I am so sorry, everyone here, for the losses that you have suffered.
There was a young man I knew only briefly. One night I walked him home from a concert, he was pretty drunk and a bit melancholy with it. He had asked me if I would go out with him, and I had someone at the time and told him so. He said that my boyfriend was a lucky man. He seemed so sweet and sad. Found out later from his roommate that he'd hung himself not long after that night. There are times I've wondered, if love...mine or someone's...could have made a difference. But I am a little more realistic now, that someone with depression on that level, a partner is usually not likely to be able to save them, they need a different kind of help. Still.
Then there was one of my most treasured friends. His death was ruled an "accidental overdose" of heroin. But I know he was not into hard drugs like that, and he'd been very depressed for months. His housemates left him alone for the weekend and went to a convention, and when they came back, he was sitting in his recliner...gone. He also had a LOT of Xanax in his system. I don't think that his overdose was an accident. I'm not sure if he fully intended to die, but I think at the least he was prepared to roll the dice. It was recently the five year anniversary of his passing. He is very, very missed.
My daughter's college roommate's boyfriend committed suicide. He shot and killed himself right in front of the poor girl. He suffered from PTSD (military) and threatened suicide several times before actually doing it.
There's only one I knew in the military took his own life. He was a depressed alcoholic it seems.
I knew a girl in middle school we were good friends, but over summer brake her dad killed the entire family and himself.
Idk there's a certain level of extra sadness that suicide brings. It's one thing to loose you life to things you have no control over. For someone to get to the point to where they want to end it is just very very depressing. I don't know of any other species that even commit suicide.
70% of all suicides in the US are white males for some reason.

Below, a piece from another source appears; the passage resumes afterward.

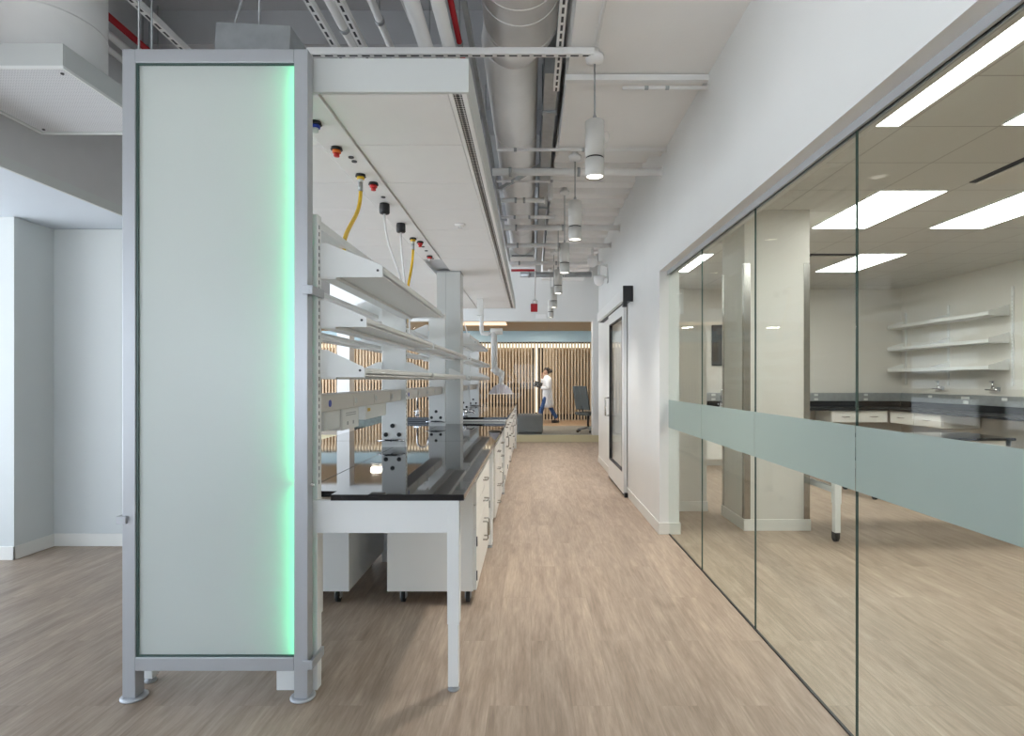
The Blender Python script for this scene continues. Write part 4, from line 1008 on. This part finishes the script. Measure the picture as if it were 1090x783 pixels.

I've known 3 people. 2 of them were in my ex's side of the family. The other was the son of someone I worked with. HIS was the most tragic...to me at least. Maybe because I actually had met this young man, and liked him, even though he was troubled. He was the only child of the man I worked with, and his wife.
What precipitated it, he and his girlfriend were celebrating New Year's Eve at a local hotel. He and his GF were doing drugs in the hotel room. There were screams, police were called, GF is dead. I don't remember exactly, but I think things were bloody. BF is arrested. He gets booked, parents make bond, and the next day, dad gets up in the morning, goes in the kitchen to make coffee...and son is hanging from a tree in the yard.
Before The Great Depression, my family owned a small chain of shoe stores, and each one was managed by one of the brothers.
The store in Brooklyn was apparently suffering business reversals even worse than the others in the small chain, and my uncle who managed that store did not answer his phone for a couple of days. My Grandfather journeyed to that store--to which he had a key--and he found one of his brothers hanging from a pipe in the basement.
Not too long after that tragic scene, the entire chain went "bust", and my Grandfather's life was forever changed by their business failure. However, I think that the sight of his brother's body hanging in the basement of that store stayed with him for his entire life--long after the family's business failure had been put behind them.